Encyclopedia of Trotskyism On-Line: Revolutionary History, Vol. 7 No. 4


Review

Origins of Scottish Nationhood


Neil Davidson
The Origins of Scottish Nationhood
Pluto, London 2000, pp. 264

ALL nationalism is based on mythical history, and the Scots version is no exception. For example, the 1320 Declaration of Arbroath is presented as proof that Scotland is the oldest nation in Europe. The Act of Union with England in 1707 is presented as a catastrophic defeat, while the Jacobite risings of 1715 and 1745 demonstrate that the Scots can still hope to be, ‘a nation once again’, as the song has it. Most of the time, admittedly, the struggle took less dramatic forms. The nation survived, thanks to the Gaelic language, the rich folk memory of a pre-capitalist culture, and the music and traditional dress, which lift Scots’ hearts whenever we see our Highland regiments march past. While union with England was a disaster, fragments were saved from the wreckage. Scotland retained its established church, Scots law, and its educational system, all significantly different from the English versions. So, while Scotland is still subject to the English yoke, the nation is not dead, but sleeping. Why did the sleep last so long, and what made the nation awake when it did?

Davidson’s important study provides a very different version of Scots history, showing that the signatories of the Declaration of Arbroath were asserting their claim to rule over their own tenants and serfs, not leading the liberation struggle depicted in Mel Gibson’s Braveheart. The claims made for the Declaration are as spurious as those made for the Magna Carta. Davidson’s demolition of nationalist myths is very convincing. He argues that the Act of Union, usually presented as the defeat of the nation, was one of the preconditions for the emergence of national feeling. The 1707 settlement ensured that the Scots élites retained their traditional privileges. Davidson refutes the standard claim that Scots national identity was secured by the trinity of Kirk, Law and Education. Education is not mentioned in the Act of Settlement, not surprisingly as most of the population had little contact with it. The Church of Scotland failed to establish a religious monopoly, while most of the population dreaded contact with the legal system. Incorporation into the developing Empire was much more important than any of those for developing a Scots identity.

National consciousness, as distinct from nationalism, had begun to develop in the Lowlands in the period before the union with England. The social system of the Highlands, feudalism with large pre-feudal elements, was a huge obstacle to the development of Scots capitalism. To the Lowland farmer, the Highlander was a cattle-thief, not a fellow countryman. A bourgeois society was created by brutally smashing the pre-capitalist Highland social system, which was good practice for future repression further afield. When the threat from perceived Highland barbarians receded, Scottish élites invented a national identity from the romantic idealisation of the society which they had so recently helped to destroy. Davidson is very informative on Scots economic and political participation in the British Empire. Far from being junior partners, as is so often claimed, Scots capitalists were disproportionately important. Scots also played a key rôle in the Empire’s military, police and administration. The stereotype of the stiff-upper-lipped colonial official could hardly have been modelled on the relaxed and garrulous English.

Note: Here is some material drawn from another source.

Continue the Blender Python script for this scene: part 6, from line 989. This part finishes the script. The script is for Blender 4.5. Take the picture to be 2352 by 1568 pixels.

Nationalist movements have to create their ideologies from such scraps as come to hand, but Scots nationalists are luckier than most. The British state promoted a picturesque Scots identity within and beyond Scotland’s boundaries. Monarchs from Victoria onwards have encouraged grotesque Highland ceremony, and no imperial occasion was complete without Scots regiments with their tartan and pipe bands. Scots national identity, a subdivision of British imperial identity, was available when needed. Radical nationalists now insist that the Scots were among the first to be colonised, and like to quote Fanon’s Wretched of the Earth to demonstrate that they were and remain oppressed, just like Africans and Asians. Does anyone in the Third World believe that story? Davidson refutes the loopy radical nationalist historians in the Scottish Socialist Party, who see early nineteenth century workers’ struggles as rebellions against English rule, although the workers made no such claims, and the employers were also Scots.

Scots nationalism is a modern phenomenon. The Scottish Nationalist Party was established only in the 1920s, and had little electoral success until the 1960s. Stories from the fourteenth or eighteenth century are used to stitch together an essentially new garment. Nationalism remains essentially limited, posing few problems for the British state or, so far, for the Scots labour movement. The SNP, which wants the British Army to retain its Scots regiments, and presses the merits of Scots airfields as bases to bomb the Serbs, is hardly a subversive force.